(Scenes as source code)
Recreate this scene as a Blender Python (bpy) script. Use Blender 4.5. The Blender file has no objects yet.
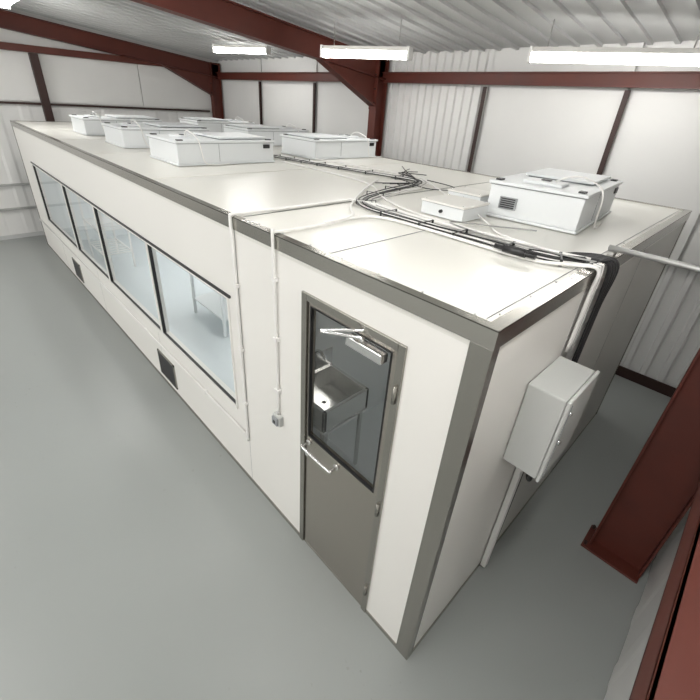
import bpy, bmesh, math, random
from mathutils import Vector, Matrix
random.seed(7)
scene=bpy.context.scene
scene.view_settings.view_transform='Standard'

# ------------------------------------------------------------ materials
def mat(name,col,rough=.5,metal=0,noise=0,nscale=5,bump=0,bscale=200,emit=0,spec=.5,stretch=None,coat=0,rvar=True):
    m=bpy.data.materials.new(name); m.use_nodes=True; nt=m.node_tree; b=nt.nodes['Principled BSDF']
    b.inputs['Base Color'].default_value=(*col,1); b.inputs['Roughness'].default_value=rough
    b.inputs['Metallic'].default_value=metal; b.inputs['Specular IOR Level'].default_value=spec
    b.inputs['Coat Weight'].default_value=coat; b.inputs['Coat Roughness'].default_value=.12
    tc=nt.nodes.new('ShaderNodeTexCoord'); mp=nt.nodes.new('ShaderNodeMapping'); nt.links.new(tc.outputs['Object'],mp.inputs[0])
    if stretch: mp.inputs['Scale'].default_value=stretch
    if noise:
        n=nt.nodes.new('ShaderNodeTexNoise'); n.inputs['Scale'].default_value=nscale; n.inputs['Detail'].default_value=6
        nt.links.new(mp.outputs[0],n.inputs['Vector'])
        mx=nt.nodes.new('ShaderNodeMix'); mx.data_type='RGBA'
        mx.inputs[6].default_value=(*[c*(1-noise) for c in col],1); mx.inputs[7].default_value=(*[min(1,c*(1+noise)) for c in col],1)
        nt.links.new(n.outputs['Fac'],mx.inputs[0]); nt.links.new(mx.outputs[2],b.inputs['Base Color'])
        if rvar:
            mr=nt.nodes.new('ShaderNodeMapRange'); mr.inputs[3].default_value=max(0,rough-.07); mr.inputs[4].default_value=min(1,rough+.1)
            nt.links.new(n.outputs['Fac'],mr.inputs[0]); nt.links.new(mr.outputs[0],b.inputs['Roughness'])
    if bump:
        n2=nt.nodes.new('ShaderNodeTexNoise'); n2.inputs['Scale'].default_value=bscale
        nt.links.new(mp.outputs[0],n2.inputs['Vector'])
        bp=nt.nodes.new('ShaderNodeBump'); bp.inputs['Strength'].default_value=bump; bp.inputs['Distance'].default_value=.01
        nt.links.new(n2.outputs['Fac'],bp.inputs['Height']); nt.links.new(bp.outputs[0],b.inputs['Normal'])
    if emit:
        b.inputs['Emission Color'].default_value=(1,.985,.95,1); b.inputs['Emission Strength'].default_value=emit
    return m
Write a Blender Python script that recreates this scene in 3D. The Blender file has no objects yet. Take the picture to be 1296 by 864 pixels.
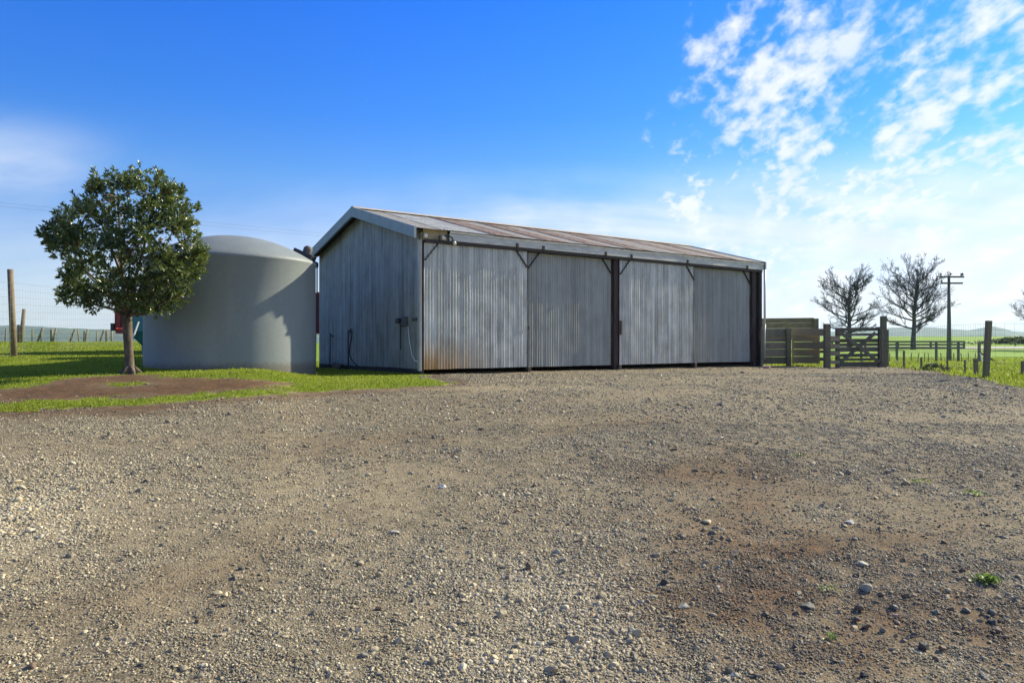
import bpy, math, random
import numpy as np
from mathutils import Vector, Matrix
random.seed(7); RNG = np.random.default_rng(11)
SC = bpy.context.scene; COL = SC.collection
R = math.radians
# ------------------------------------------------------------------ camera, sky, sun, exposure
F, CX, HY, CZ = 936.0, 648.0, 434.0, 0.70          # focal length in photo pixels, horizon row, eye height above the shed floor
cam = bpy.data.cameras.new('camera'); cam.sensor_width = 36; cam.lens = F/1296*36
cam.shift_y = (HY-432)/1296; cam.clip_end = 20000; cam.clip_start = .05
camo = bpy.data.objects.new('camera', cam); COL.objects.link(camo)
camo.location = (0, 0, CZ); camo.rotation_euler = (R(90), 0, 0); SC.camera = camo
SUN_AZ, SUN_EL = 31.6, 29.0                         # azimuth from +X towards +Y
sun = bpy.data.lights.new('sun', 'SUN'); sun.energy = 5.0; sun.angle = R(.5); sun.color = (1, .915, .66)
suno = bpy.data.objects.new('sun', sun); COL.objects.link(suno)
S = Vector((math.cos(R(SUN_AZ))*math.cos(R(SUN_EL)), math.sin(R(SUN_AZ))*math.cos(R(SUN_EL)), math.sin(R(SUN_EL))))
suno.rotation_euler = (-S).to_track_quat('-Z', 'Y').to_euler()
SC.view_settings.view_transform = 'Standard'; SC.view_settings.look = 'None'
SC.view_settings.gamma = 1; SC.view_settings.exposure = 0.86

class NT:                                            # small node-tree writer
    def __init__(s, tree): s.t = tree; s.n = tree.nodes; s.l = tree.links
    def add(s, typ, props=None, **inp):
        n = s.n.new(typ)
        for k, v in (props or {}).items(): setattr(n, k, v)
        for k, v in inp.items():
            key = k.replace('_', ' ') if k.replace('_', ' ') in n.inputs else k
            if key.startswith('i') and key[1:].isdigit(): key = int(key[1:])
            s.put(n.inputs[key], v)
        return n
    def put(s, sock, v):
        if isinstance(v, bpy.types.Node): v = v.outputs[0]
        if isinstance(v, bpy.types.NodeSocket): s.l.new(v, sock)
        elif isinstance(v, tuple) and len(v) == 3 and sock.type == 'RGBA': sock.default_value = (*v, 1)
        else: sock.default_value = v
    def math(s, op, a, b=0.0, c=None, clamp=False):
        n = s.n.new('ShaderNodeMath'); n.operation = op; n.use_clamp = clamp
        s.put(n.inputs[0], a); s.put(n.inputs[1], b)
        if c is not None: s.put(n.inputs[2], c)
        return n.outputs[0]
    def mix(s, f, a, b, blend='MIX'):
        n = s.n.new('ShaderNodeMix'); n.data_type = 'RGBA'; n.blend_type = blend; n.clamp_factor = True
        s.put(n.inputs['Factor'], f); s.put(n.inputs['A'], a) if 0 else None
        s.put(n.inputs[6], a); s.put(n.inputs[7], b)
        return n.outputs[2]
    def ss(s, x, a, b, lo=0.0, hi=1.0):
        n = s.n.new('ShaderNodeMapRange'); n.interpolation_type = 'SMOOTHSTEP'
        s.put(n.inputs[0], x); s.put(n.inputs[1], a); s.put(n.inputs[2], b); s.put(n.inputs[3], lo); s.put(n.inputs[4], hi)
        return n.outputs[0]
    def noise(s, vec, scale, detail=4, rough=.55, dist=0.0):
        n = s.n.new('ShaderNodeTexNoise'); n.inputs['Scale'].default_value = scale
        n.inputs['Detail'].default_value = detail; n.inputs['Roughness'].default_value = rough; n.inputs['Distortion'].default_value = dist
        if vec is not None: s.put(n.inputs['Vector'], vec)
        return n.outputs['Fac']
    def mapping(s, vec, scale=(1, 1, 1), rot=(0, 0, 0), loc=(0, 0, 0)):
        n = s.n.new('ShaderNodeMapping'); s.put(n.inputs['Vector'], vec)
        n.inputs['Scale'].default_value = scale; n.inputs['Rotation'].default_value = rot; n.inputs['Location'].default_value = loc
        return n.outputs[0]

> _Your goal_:
Reproduce, word for word, every line from the start of the records down to and including the line with "scene.view_settings.view_transform='Standard'"; skip the pictures.

> _Answer to this task_:
Recreate this scene as a Blender Python (bpy) script. Use Blender 4.5. The Blender file has no objects yet.
import bpy, bmesh, math, random
from mathutils import Vector, Matrix
random.seed(7)
scene=bpy.context.scene
scene.view_settings.view_transform='Standard'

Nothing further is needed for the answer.